León Bendesky
Pensar el asunto de Perú

La captura de la embajada de Japón en Lima había acaparado la atención internacional desde el pasado diciembre, en vísperas del fin de año. Después de cuatro meses, el comando del MRTA estaba firmemente instalado con 72 personas a las que mantenía como rehenes, mientras que no parecían fructificar las negociaciones para desactivar el conflicto. Finalmente hace unos días el Ejército peruano asaltó la embajada, tuvo dos bajas, liberó a los rehenes --entre quienes hubo un muerto-- y eliminó a los 14 miembros del grupo guerrillero Tupac Amaru. Todo esto es conocido.

Pero los hechos ocurridos en Japón levantan muchas preguntas que no pueden ser fácilmente dejadas de lado cuando las diferencias políticas y sociales se siguen dirimiendo con la violencia. Tal vez el asunto de Perú tenga que ser dividido, para aproximarse a algunos de sus significados. La acción del MRTA provoca varios cuestionamientos.
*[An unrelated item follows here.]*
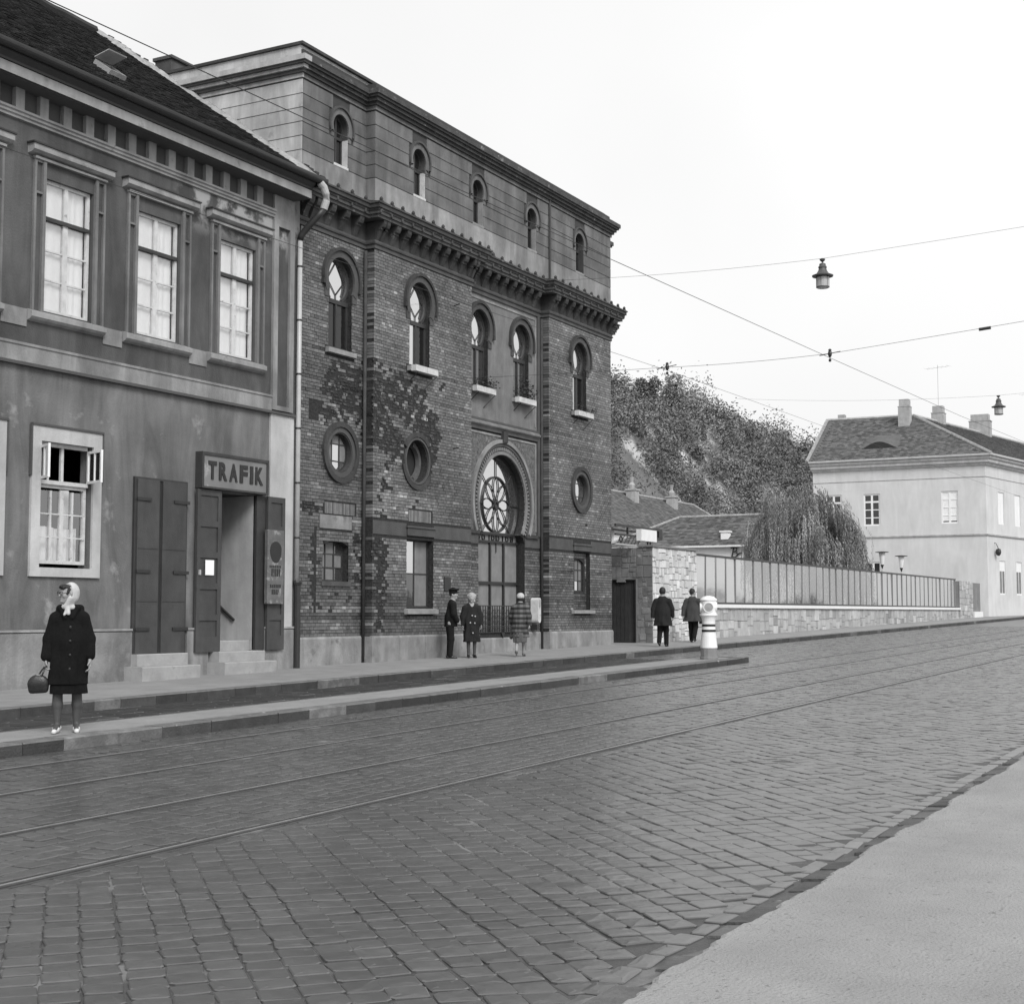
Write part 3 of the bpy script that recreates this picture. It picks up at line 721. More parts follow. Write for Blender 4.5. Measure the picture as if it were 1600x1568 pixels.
for ch in 'TRAFIK':
    me = text_mesh(ch, .50, .020); xs = [v.co.x for v in me.vertices]; zs_ = [v.co.y for v in me.vertices]
    w0 = max(xs)-min(xs); tw_ = {'I': .105}.get(ch, .255); s_x = tw_/w0; s_y = hts/(max(zs_)-min(zs_)); mnx, mny = min(xs), min(zs_)
    for v in me.vertices: v.co = ((v.co.x-mnx)*s_x, -v.co.z, (v.co.y-mny)*s_y)
    me.materials.clear(); me.materials.append(MATS['lettering']); link('letter', me, sg, (x, 19.13, 4.34)); x += tw_+.075
pl = thing('shop_plaque', 'tall narrow enamel plaque with dark emblem hung on the right shop door leaf', 'sign', (24.97, 19.12, 1.86))
MB().box(24.70, 25.27, 19.10, HY-.127, 1.86, 3.42).build('plate', 'enamel', pl)
b = MB(); n = 18; pts = [(24.985+.20*math.cos(t)*(1 if math.sin(t) > 0 else .95), 2.98+(.20 if math.sin(t) > 0 else .26)*math.sin(t)) for t in np.linspace(0, 2*PI, n, endpoint=False)]
b.prism(pts, 19.092, 19.099); b.build('emblem', 'lettering', pl)
r_ = random.Random(3)
for z, h, x0, x1 in ((2.62,.05,24.78,25.19),(2.44,.16,24.84,25.12),(2.2,.07,24.8,25.18),(2.06,.10,24.86,25.1)):
    xx = x0; b = MB()
    while xx < x1: ww = r_.uniform(.025,.05); b.box(xx, xx+ww, 19.094, 19.099, z, z+h); xx += ww+.025
    stuff(b.build('small_lettering', 'lettering', pl))
# downpipe with swan neck
b = MB(); b.tube([(25.86,HY-.10,9.95),(25.86,HY-.10,6),(25.86,HY-.10,2.35)], .055, 10)
dp = b.build('downpipe', 'zinc', house, smooth=True)
for z in (3.3,4.5,5.7,6.9,8.1,9.3): MB().lathe([(.062,-.02),(.068,0),(.062,.02)], (25.86,HY-.10,z), 10).build('pipe_collar', 'gutter', dp)
MB().tube([(25.88,HY-.11,2.35),(25.88,HY-.11,gz(26,.12))], .075, 10).lathe([(.09,-.05),(.1,0),(.09,.04)], (25.88,HY-.11,2.33), 10).build('cast_iron_pipe', 'iron', dp, smooth=False)
b = MB(); neck = [(25.80,HY-.66,11.10),(25.90,HY-.69,11.02),(25.97,HY-.70,10.88),(26.0,HY-.69,10.72),(25.98,HY-.64,10.55),(25.93,HY-.52,10.40),(25.88,HY-.3,10.18),(25.86,HY-.13,10.0),(25.86,HY-.10,9.9)]
b.tube(neck[:5], .085, 10); b.build('swan_neck', 'zinc', dp, smooth=False)
MB().tube(neck[4:], .075, 10).build('swan_neck_lower', 'gutter', dp, smooth=True)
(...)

Es difícil justificar un acto terrorista como éste. La pregunta límite aquí puede ubicarse en términos personales, ¿cuál sería nuestra posición en caso de estar directamente involucrados en el secuestro, o bien alguna persona cercana? En ese caso lo más normal sería estar del lado de Fujimori y de la decisión de rescatar por la fuerza a los rehenes. El secuestro de la embajada involucraba riesgos y los que lo realizaron aceptaban explícitamente las consecuencias. Asimismo, el Ejército realizó una acción decisiva y no tenía por qué mostrar ninguna complacencia con los terroristas; según la lógica del poder del Estado su intervención tenía que ser decisiva y ejemplar. Es más, no hay desde esta óptica razón para preocuparse por los derechos humanos de los secuestradores, puesto que ellos violaron los de sus víctimas. En ese terreno la discusión puede terminar ahí.

Y, sin embargo, hay otras distancias necesarias para pensar esta situación. La lógica de la violencia del MRTA se resolvió con la lógica de la violencia del Estado. ¿Era necesario el tiro de gracia a los 14 secuestradores?, y hay a quien le parece sospechoso que entre todos los rehenes sólo haya muerto el magistrado Carlos Giusti, quien no parecía gozar de toda la simpatía del gobierno. Todo esto no debe llevar de nuevo al romanticismo de eso que se llama la épica guerrillera, y lamentarse de que no haya sido el Estado quien perdiera en aras de una justicia que sería complicado plantearse a partir de este acontecimiento. Pero si no es alentador el secuestro de la embajada japonesa, tampoco lo es la actitud del presidente Fujimori, vestido con chaleco antibalas arengando a sus tropas (el Mariscal Fujimori, lo ha llamado Jorge Edwards), o posando ante los muertos del comando como si fuesen trofeos.

Fujimori es la antítesis de lo que dice representar, ese Estado democrático que no le cuaja; representa los elementos más negativos de una política y una economía que a escala mundial hoy no tienen contrapesos efectivos. La popularidad que obtuvo con la decisiva acción frente a los secuestradores o el apoyo que tiene que darle al Ejército para sostenerse él mismo en el poder, no deben confundirse con otra cosa más que lo que realmente es.

El terrorismo sigue siendo un método para las reivindicaciones de diversos grupos, en América Latina, en el Medio Oriente, en Japón y en la civilizada Europa. Una lección del caso peruano es la necesidad de eliminar las causas de ese terrorismo, y de no olvidar que si es condenable el secuestro que realizó el MRTA, lo es también el terrorismo de Estado que puede perpetrarse de manera abierta, como ha ocurrido en Argentina y Chile o, de manera socavada, como ocurre cotidianamente en todos los países de la región y por muy diversos métodos. En fin, el caso peruano no puede plantearse de modo simple, y la manera como se resolvió deja muchas líneas abiertas a la reflexión y a la definición de la acción política.